How to exit farming risk trap

Context: The recent farmer agitations against the entry of the corporates in farming makes the entry of the private sector unwilling. The day private firms show a greater willingness to enter agriculture, the Indian farmer will move to a low-risk, high return path.

Issues with Indian agriculture

  • Arbitrary and conflicting political interventions by both the state and Central government:
    • There are 13 central and countless state ministries and agencies that oversee rural property rights, land use and land ceilings; commodity prices, input subsidies and taxes, infrastructure, production, credit, marketing and procurement, public distribution, research, education and extension services; trade policy; agri-business and research.
    • We have bought “food security” at the cost of an agricultural sector that threatens all of us — farmers, households, consumers, traders, firms, and the state — with lower levels of individual welfare and higher levels of overall risk.
  • Large inter-state gaps in crop yields: Rice and wheat yields in Punjab and Haryana have been significantly higher than in the rest of the country, even after five decades after the Green Revolution took root in these two states.
  • Severe unevenness in the provision of common goods across districts: Including irrigation, roads, power, etc. 
    • Combined with the absence of well-functioning markets for agricultural land, crops, and inputs,
    •  Slow, if any, progress achieved on labour reform and the poor quality of education has worked to reduce overall resource mobility within and across our farming districts. 
    • This has limited the mobility of ideas and technology needed to increase productivity and reduce the variation of yield across districts.
  • Failure of decentralisation: Instead, Indian agriculture since Independence has remained a highly fragmented effort.
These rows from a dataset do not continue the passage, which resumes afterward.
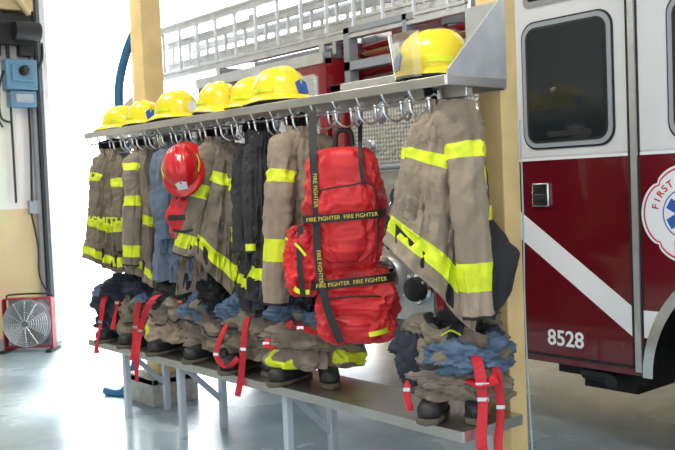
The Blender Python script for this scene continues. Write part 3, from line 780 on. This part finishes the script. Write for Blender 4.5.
A=arc(wx,.46,.64,0,180,30); Bq=arc(wx,.46,.62,180,0,30); b.prism(A+Bq,Y0+.02,Y0+.5,1)
b.obj('wheel_arch_trim',['chrome','seam'],T)
b=MB(); b.box((-3.2,Y0+.22,.36),(-2.62,Y0+.5,.46),0); b.box((-3.15,Y0+.4,.25),(-2.8,Y0+.8,.46),0); b.rod([(-3.0,Y0+.2,.38),(-2.75,Y0+.1,.40),(-2.72,Y0+.02,.40)],.035,0)
b.obj('under_step',['seam','greybox'],T,smooth=False)
b=MB(); b.box((1.25,Y0+.05,.45),(1.6,Y1-.05,.75),0); b.box((1.25,Y0+.6,.8),(1.3,Y1-.6,1.5),0)
b.obj('bumper_grille',['chrome'],T,bevel=.02)
b=MB(); b.prism([(1.24,1.66),(1.255,1.66),(1.085,2.62),(1.07,2.62)],Y0+.15,Y1-.15,0); b.obj('windscreen',['glass'],T,smooth=False)
b=MB(); b.box((-.2,Y0+.3,2.86),(.2,Y1-.3,3.0),0); b.obj('light_bar',['decred'],T,bevel=.02)

px0,px1=-4.95,-3.37
b=MB(); b.box((px0,Y0+.10,.5),(px1,Y1-.1,2.1),0); b.obj('pump_body',['greybox'],T,smooth=False)
b=MB()
b.box((px0,Y0+.02,.55),(px0+.12,Y0+.12,2.2),0); b.box((px1-.1,Y0+.02,.55),(px1,Y0+.12,2.2),0); b.box((-4.02,Y0+.06,.6),(-3.96,Y0+.11,2.1),0)
b.box((px0,Y0+.02,2.12),(px1,Y0+.12,2.2),1)
b.obj('pump_frame',['redpaint','alu'],T,smooth=False,bevel=.006)
b=MB()
b.box((-4.80,Y0+.07,1.62),(-4.05,Y0+.10,2.08),0); b.box((-4.80,Y0+.07,1.1),(-4.05,Y0+.10,1.58),1)
b.box((-3.94,Y0+.07,.6),(-3.5,Y0+.10,2.08),0); b.box((-4.80,Y0+.07,.58),(-4.05,Y0+.10,1.06),1)
b.obj('pump_plates',['plate','alu'],T,smooth=False,bevel=.004)
b=MB()
for (x,z,r) in ((-4.6,1.35,.10),(-4.25,1.40,.075),(-4.25,1.2,.05),(-3.72,1.55,.09),(-4.5,.85,.12),(-4.15,.8,.08),(-3.72,1.0,.11)):
    b.lathe([(r*1.25,.06,0),(r*1.25,.0,0),(r,-.01,1),(r,-.06,1),(r*.9,-.08,1),(r*.3,-.09,1)],(x,Y0+.05,z),'Y',28,1)
    for k in range(4):
        a=2*pi*k/4+.5; b.rod([(x+r*math.cos(a),Y0,z+r*math.sin(a)),(x+r*1.3*math.cos(a),Y0-.01,z+r*1.3*math.sin(a))],.012,0)
for (x,z) in ((-4.7,1.95),(-4.5,1.95),(-4.6,1.75),(-3.65,1.90)):
    b.lathe([(.045,.03,0),(.045,-.01,0),(.038,-.015,2),(.0,-.015,2)],(x,Y0+.06,z),'Y',24,2)
b.obj('valves_gauges',['chrome','seam','greybox'],T)
b=MB(); b.rod([(px0+.1,Y0+.02,1.6),(px1-.1,Y0+.02,1.6)],.02)
b.rod([(-4.0,Y0+.3,2.1),(-4.0,Y0+.3,3.3)],.05); b.rod([(-3.86,Y0+.35,2.1),(-3.86,Y0+.35,3.2)],.03)
b.lathe([(.08,0),(.08,.1)],(-4.0,Y0+.3,2.5),'Z',20,0)
b.box((-4.9,Y0+.12,2.3),(-3.4,Y0+.2,2.36)); b.box((-4.9,Y0+.12,2.2),(-4.84,Y0+.2,2.6)); b.box((-4.3,Y0+.12,2.2),(-4.26,Y0+.2,2.6)); b.box((-4.9,Y0+.12,2.56),(-4.2,Y0+.2,2.6))
b.obj('pump_pipes',['greybox'],T)
b=MB()
for k in range(7):
    z=2.2+.045*k; b.tube([(-4.85,Y0+.35,z),(-4.4,Y0+.33,z+.01),(-3.6,Y0+.35,z)],(lambda t:(.1,.022)),8,8,k%2,None,(0,1,0))
b.box((-4.8,Y0+.5,2.1),(-3.5,Y1-.2,2.62),2)
b.obj('crosslay_hoses',['decred','brownp','maroon'],T)

bx0,bx1=-6.7,-4.97
b=MB(); b.prism([(bx0,.55),(bx0,2.4),(bx1,2.4),(bx1,.55),(-5.2,.55)]+arc(-5.8,.55,.58,0,180)+[(bx0+.1,.55)],Y0,Y1,0); b.obj('rear_body',['redpaint'],T,smooth=False)
b=MB()
for (x0,x1,z0,z1) in ((-6.62,-6.0,1.25,2.28),(-5.92,-5.05,1.25,2.28)):
    b.box((x0,Y0-.008,z0),(x1,Y0+.01,z1),0)
    z=z0
    while z<z1-.02: b.box((x0+.03,Y0-.016,z+.004),(x1-.03,Y0-.004,z+.036),1); z+=.042
    b.rod([(x0+.1,Y0-.03,z0+.05),(x1-.1,Y0-.03,z0+.05)],.012,0)
b.box((bx0,Y0-.02,2.36),(bx1,Y0+.06,2.44),1)
b.obj('shutters',['chrome','alu'],T,smooth=False)
wheel(-5.8,.51,.51,'rear_wheel')
b=MB(); b.box((bx0-.35,Y0+.1,.45),(bx0,Y1-.1,.55),0); b.box((bx0-.02,Y0+.05,.55),(bx0,Y1-.05,2.4),0); b.obj('tailboard',['plate'],T,smooth=False)
def ladder(x0,x1,y,z0,z1,nm):
    b=MB()
    for z in (z0,z1):
        b.box((x0,y-.018,z-.036),(x1,y+.018,z-.014),0); b.box((x0,y-.018,z+.014),(x1,y+.018,z+.036),0); b.box((x0,y-.006,z-.03),(x1,y+.006,z+.03),0)
    x=x0+.1
    while x<x1: b.rod([(x,y,z0),(x,y,z1)],.015,0); x+=.3
    b.obj(nm,['alu'],T,smooth=False)
ladder(-7.9,-3.75,Y0+.14,2.56,2.98,'extension_ladder_outer')
ladder(-7.6,-3.9,Y0+.24,2.66,2.86,'extension_ladder_inner')
ladder(-7.3,-4.1,Y0+.34,2.60,2.80,'roof_ladder')
b=MB()
for x in (-6.5,-5.1): b.box((x-.03,Y0+.08,2.4),(x+.03,Y0+.42,2.52),0); b.box((x-.03,Y0+.44,2.4),(x+.03,Y0+.48,3.0),0)
b.box((-5.0,Y0+.1,2.4),(-4.96,Y1-.1,2.52),0)
b.obj('ladder_brackets',['chrome'],T,smooth=False)
b=MB(); b.box((bx0+.05,Y0+.5,2.4),(bx1,Y1-.1,2.6),0); b.obj('hose_bed',['greybox'],T,bevel=.02,smooth=False)

b=MB(); b.tube([(-3.1,3.9,.012),(-2.9,3.6,.012),(-2.75,3.45,.012),(-2.6,3.25,.012),(-2.35,2.9,.012),(-2.3,2.5,.012)],.012,8,50,0)
b.obj('floor_air_line',['hose'])
b=MB(); b.tube([(-2.53,3.165,1.75),(-2.525,3.16,1.3),(-2.535,3.165,.9),(-2.52,3.16,.45),(-2.5,3.165,.0)],.004,6,40,0)
b.obj('charging_cable',['palecable'])

for k,(x,y) in enumerate(((-6.5,1.5),(-3.0,1.2),(-4.5,7.3))):  # overhead fill lamps and their housings, added to brighten the interior
    b=MB(); b.box((x-.65,y-.12,4.5),(x+.65,y+.12,4.6),0); b.obj('added_light_fixture',['decwhite'],smooth=False)
    l=bpy.data.lights.new('fill_light','AREA'); l.shape='RECTANGLE'; l.size=1.2; l.size_y=.2; l.energy=70; l.color=(1,.95,.86)
    o=bpy.data.objects.new('fill_light',l); scene.collection.objects.link(o); o.location=(x,y,4.48)

# ------------------------------------------------------------------ light: sky brighter on the sun (doorway) side
w=bpy.data.worlds.new('sky'); scene.world=w; w.use_nodes=True
nt=w.node_tree; bg=nt.nodes['Background']; bg.inputs[0].default_value=(.92,.96,1,1)
tc=nt.nodes.new('ShaderNodeTexCoord'); sx_=nt.nodes.new('ShaderNodeSeparateXYZ')
mr=nt.nodes.new('ShaderNodeMapRange'); mr.inputs['From Min'].default_value=-1; mr.inputs['From Max'].default_value=.3
mr.inputs['To Min'].default_value=7.0; mr.inputs['To Max'].default_value=1.45
nt.links.new(tc.outputs['Generated'],sx_.inputs[0]); nt.links.new(sx_.outputs['X'],mr.inputs['Value']); nt.links.new(mr.outputs[0],bg.inputs[1])
s=bpy.data.lights.new('sun','SUN'); s.energy=16; s.angle=.15; s.color=(1,.97,.92)
so=bpy.data.objects.new('sun',s); scene.collection.objects.link(so)
d=Vector((.62,-.30,-.78)); so.rotation_euler=d.to_track_quat('-Z','Y').to_euler()
scene.view_settings.view_transform='Standard'
scene.view_settings.look='None'
scene.view_settings.exposure=0.12
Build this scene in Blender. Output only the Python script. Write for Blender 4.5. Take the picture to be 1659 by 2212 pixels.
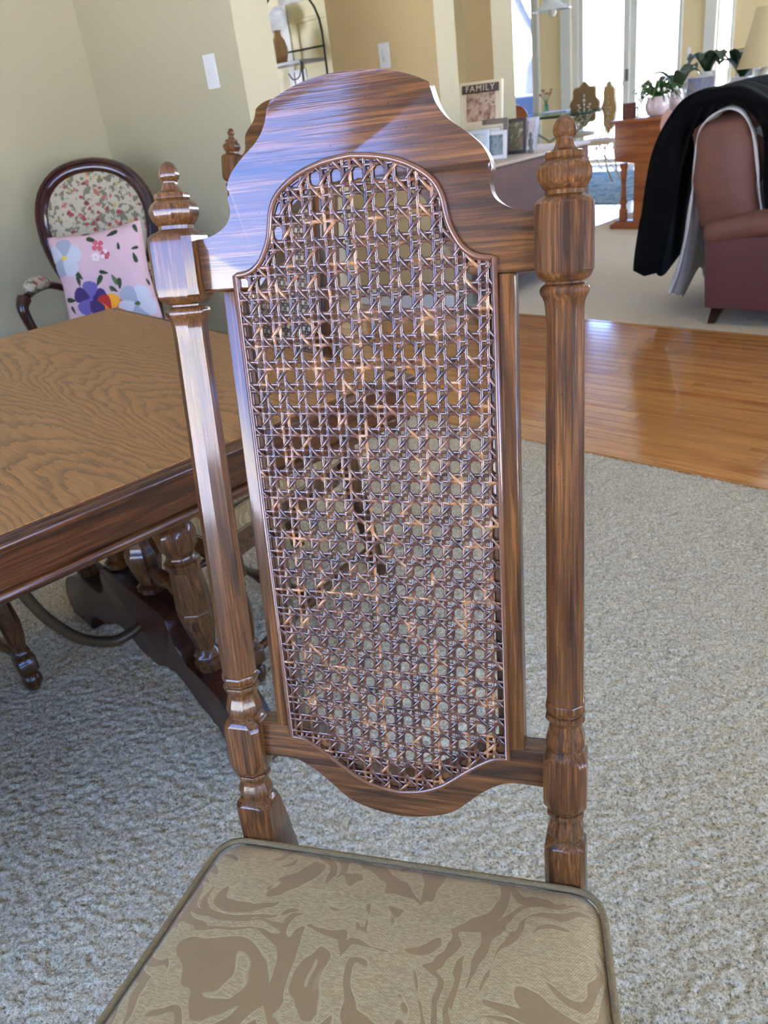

We seem to have a different “agricultural model” for each of the 734 farming districts in the country.
    • Issues with subsidies: Subsidies have worked to worsen the overall levels of productivity and the risk in agriculture, generating adverse effects for all of us through the degradation of our water resources, soil, health, and climate.
    • At the same time, these policies have tightened the trap our farm households find themselves in - outside of rice and wheat, the risk-to-return levels are even higher in the case of maize and cotton, including for Punjab.
    • Thus, the farm households of Punjab and Haryana fear both the loss of state support for rice and wheat and the higher risks implied by a switch to other crops.

Way Forward:

  • Allowing for greater mobility of farmers: Within a true decentralised polity, a farmer in Assam ought to benefit as much from the “Punjab model” as do farmers in Punjab, and vice-versa.
  • Guiding principle of the farm laws should be to maximise the income and minimising the risks:
    • Farmers must be made free to determine the best mix of resources, land, inputs, technology, and organisational forms for their farms. 
    • Farmers, just as entrepreneurs in the non-farm sector, must be allowed to enter and exit agriculture on their own terms and contract with whomever they wish.
    • Allowing the private sector will lead to a low-risk, high return path of progress.